March 20, 2011 • Football

Football: Defense in the ‘coming out’ zone

Ask any football coach, and he’ll tell you that the most important area or zone on the field is the red zone. He’ll also tell you that the success or failure of a team usually rides on how well it executes in the 20-to-goal-line area.

Even fans know why the red zone is so important. The announcers are always quoting a litany of statistics on each team’s success or failure in this zone.

What many people, and some coaches, fail to realize is that just as many games are won or lost in the “coming out zone,” the area from the goal line to the 20-yard line on the offense’s side of the field. It may not be as mystical as the so called red zone, but it can prove just as meaningful.

Allow us to explore the mindset of many offensive play callers and the types of plays they may dial up when their own backs are to their goal line.

Even though we consider the whole area from the goal line to the 20-yard line the coming out zone, we will divide the zone into two separate parts — the area from the goal line to the 10, and the area from the 10 to the 20. These two subdivisions may have a lot of similarities, but some minute differences have to be understood.

The ‘backed-up zone’ (goal line to the 10)

Psychologically, this is one of the most vital parts of the field. If the offense can move the ball out of this area, it can inflict a lot of psychological damage on the defense and brighten their own mental outlook.

The offense’s primary goal in this area is to gain at least one first down, and the benefits are two fold. Strategically, it’s important because it facilitates a punt, allowing the ball to be launched on the field side of the goal line rather than the end zone. Quarterback sneaks are common in this situation, especially if the ball is butted up against the goal line.

Normally, the offense gives the ball to sure-handed players. Play selection may favor short-yardage gains with wedge blocking. Offensive coordinators may select closed-type formations. In some cases, a wing may be used to add another gap to the defensive front and stop pressure off the corner.

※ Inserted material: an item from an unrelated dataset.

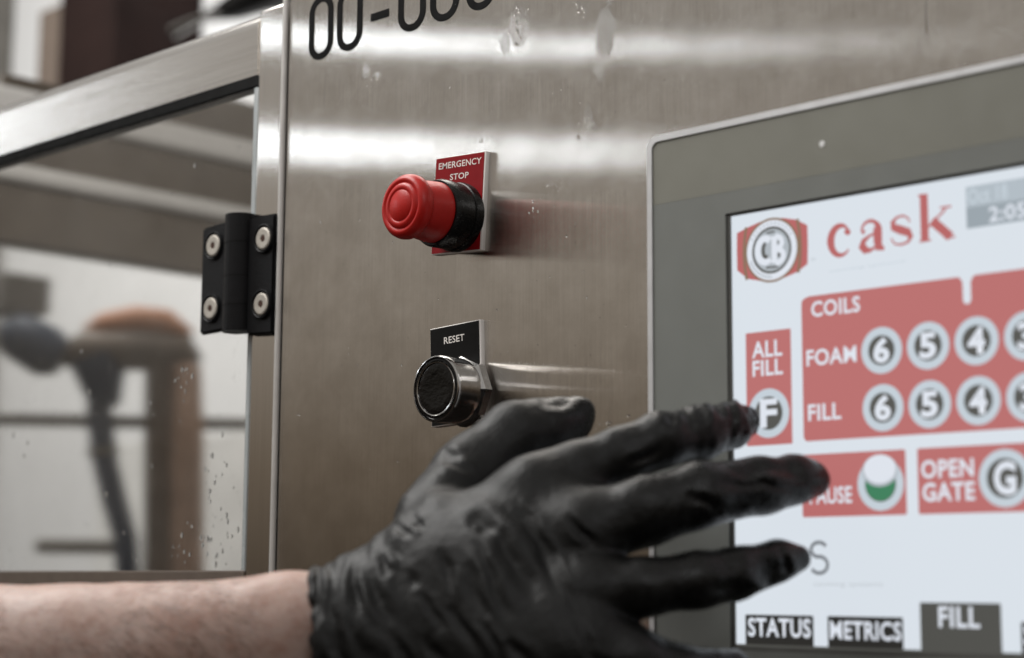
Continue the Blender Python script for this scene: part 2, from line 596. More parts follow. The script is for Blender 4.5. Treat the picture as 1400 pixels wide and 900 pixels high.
# display colours
M_scr = emit('display_white', (0.690, 0.745, 0.805), 1.0)
M_tile = emit('display_red', (0.480, 0.155, 0.152), 1.0)
M_ring = emit('display_pale_ring', (0.540, 0.610, 0.670), 1.0)
M_digit = emit('display_dark', (0.085, 0.085, 0.078), 1.0)
M_scr_text = emit('display_text_white', (0.720, 0.760, 0.830), 1.0)
M_tab = emit('display_tab_black', (0.022, 0.021, 0.019), 1.0)
M_bar = emit('display_grey_bar', (0.075, 0.075, 0.068), 1.0)
M_cask = emit('display_brand_red', (0.46, 0.125, 0.125), 1.0)
M_gold = emit('display_brown_line', (0.24, 0.155, 0.10), 1.0)
M_grey1 = emit('display_grey_light', (0.43, 0.49, 0.54), 1.0)
M_grey2 = emit('display_grey_mid', (0.31, 0.36, 0.40), 1.0)
M_green = emit('display_green', (0.045, 0.21, 0.105), 1.0)
M_faint = emit('display_faint_text', (0.52, 0.56, 0.60), 1.0)
M_sgrey = emit('display_grey_letter', (0.20, 0.215, 0.235), 1.0)
M_soft = emit('display_soft_grey', (0.42, 0.46, 0.50), 1.0)

# ------------------------------------------------------------------ setting
wall = box('wall', -9.0, 0.6, 2.2, 2.3, -0.2, 5.0, M_wall)
tag(wall, kind='structure')

# ------------------------------------------------------------------ steel cabinet
cab = empty('steel_cabinet', (0.3, 0.2, 1.0), 'brushed stainless steel machine cabinet panel marked with black zeros', 'machine cabinet')
box('front_panel', -0.172, 1.30, 0.0, 0.004, 1.02, 2.25, M_panel, cab, 0.0012)
box('side_panel', -0.171, -0.168, 0.0045, 0.40, 1.02, 2.25, M_post, cab)
box('top_panel', -0.166, 1.30, 0.0045, 0.40, 2.246, 2.249, M_post, cab)
# rounded bead along the panel's left edge
tube('edge_bead', [(-0.1752, -0.0006, 1.02), (-0.1752, -0.0006, 1.60), (-0.1752, -0.0006, 2.25)], 0.0021, M_bead, cab, 14)

ZB, ZH = 1.8058, 0.0455
for x0, x1 in ((-0.1495, -0.1240), (-0.1197, -0.0937), (-0.0580, -0.0317), (-0.0275, -0.0008), (0.0056, 0.0315)):
    w = x1 - x0
    st = 0.0053
    plate('digit', rrect(x0, x1, ZB, ZB + ZH, w * 0.48, 10), -0.0003, 0.0002, M_decal, cab, rrect(x0 + st, x1 - st, ZB + st * 0.9, ZB + ZH - st * 0.9, w * 0.48 - st * 0.98, 10))
plate('dash', [(-0.0850, 1.8208), (-0.0672, 1.8208), (-0.0672, 1.8262), (-0.0850, 1.8262)], -0.0003, 0.0002, M_decal, cab)

# ------------------------------------------------------------------ machine frame around the clear door
fr_ = empty('door_surround', (-0.45, 0.0, 1.2), 'stainless steel frame rail and post around the clear door', 'machine frame')
box('post', -0.2080, -0.1778, 0.001, 0.034, 1.02, 1.8570, M_post, fr_, 0.003, 3)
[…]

Complicated blocking schemes are usually avoided. Passes will probably be of a low and outside nature. Passes over the middle are usually avoided because of the possibility of a big hit or a tipped pass.

However, this also is a prime time to throw long outside. Some offenses see this as a great time to take a shot, because the defense has to defend 90-plus yards of grass. A long pass that is intercepted might be considered better or as good as a punt.

‘Backed-up zone’ defense

Defensive thinking and strategy should be to limit the opponent to no more than one first down. Good defensive tactics in this area includes inside line changes that might come clean and result in negative yardage or a holding call. Scheme to take away the sneak or at least make the quarterback slide out to the B gap. Corners should be drilled to expect a double move; That is a quick and go, out and up, slant and up.

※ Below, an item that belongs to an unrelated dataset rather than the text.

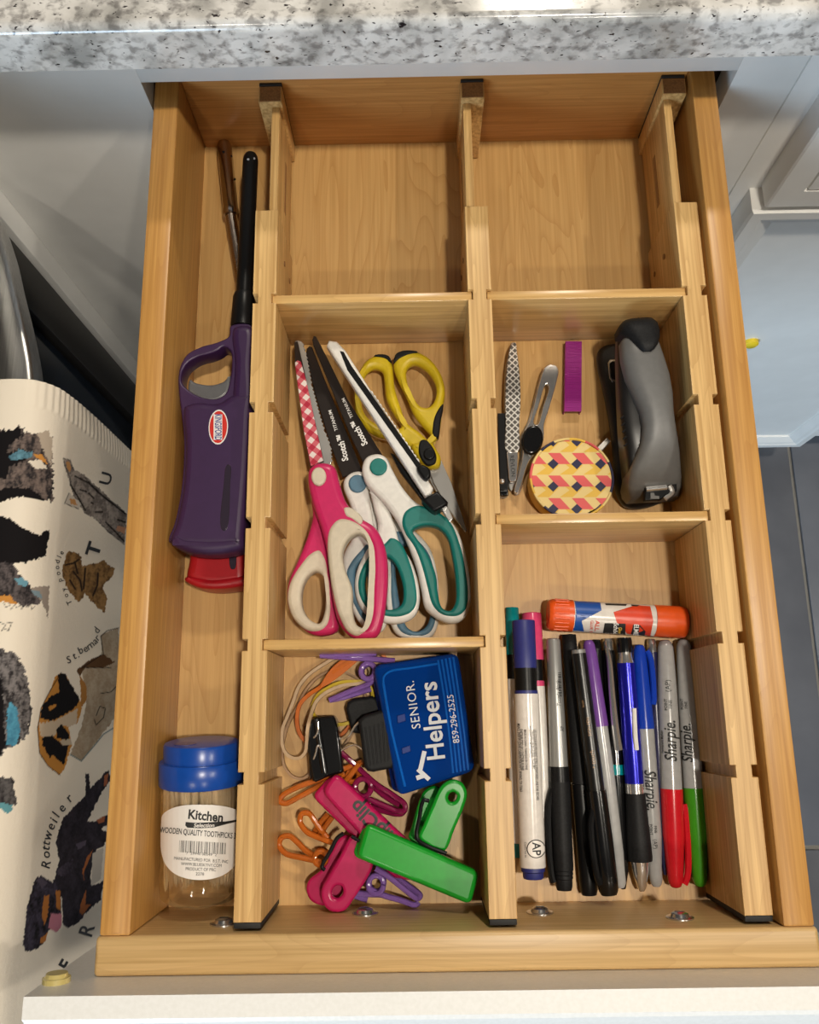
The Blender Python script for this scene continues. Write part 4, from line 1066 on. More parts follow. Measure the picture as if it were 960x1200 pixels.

The defensive huddle call should incorporate the use of a deep middle or hole player to ensure over-the-top help and an advantageous position to field a possible quick kick.

Photo: Kevin Hoffman

The defense must take care in applying pressure on the offense by sacrificing in-depth alignments. A crowding the line-of-scrimmage mentality can produce a gap-responsibility bust or a loss of gap-integrity, allowing a big play.

Pressure should be judiciously used. One play from the late 1980s comes to mind. During a preseason scrimmage, we had a team backed up on its 1-yard line and we dialed up a pressure defense with man coverage. Our corner fell down on a slant route and the receiver went 99 yards for a touchdown. This can devastate a team’s psyche, so be careful.

The ‘green zone’ (10 to the 20)

Some coaches refer to this as the green zone, an extension of the backed-up zone. The offensive thought process, for the most part, is usually the same here as it was for the backed-up area. The Cardinal Rule is to get a first down.

Slight differences may occur, however. For example, the offense can open it up a little more here than it could when it was deeper in its own end. Quarterback sneaks are less prevalent here.

Another difference is that a penalty will not result in a safety. Ball security is still a must. Trick plays, such as reverses or double passes, are minimal.

However, it’s still a great time to attack vertically with a long pass. The quarterback’s reads should be quick and well defined, and he should avoid holding the ball for any length of time.

Passes should be thrown on time, and pass protection is highly important. Backs who check release will ensure extra blockers should the defense bring pressure. Motion may be used to help with pre-snap reads, and play action passes are possible.

The running game probably consists of base-type runs with power or man blocking. Handoffs are probably more preferable than toss or pitch type plays. Counters are risky, and quick-tempo plays will probably be the norm. Plays with yardage loss potential should be avoided. The offense wants to stay on schedule and not be faced with a long-yardage play.

‘Green zone’ defense

Defensive strategy in this area should be to get a stop and be in position to receive a punt around the 50-yard-line. Defenses should be taught to think turnovers. Zone coverages are safer than man coverages. A five-under, two-deep scheme that disrupts routes would be effective in this zone.

Regardless of the overall defensive philosophy a team subscribes to, coaches and players should understand that the seeds of victory or defeat can be sown in the “coming out” area.

Kenny Ratledge spent more than 30 years as a defensive coordinator in high school football.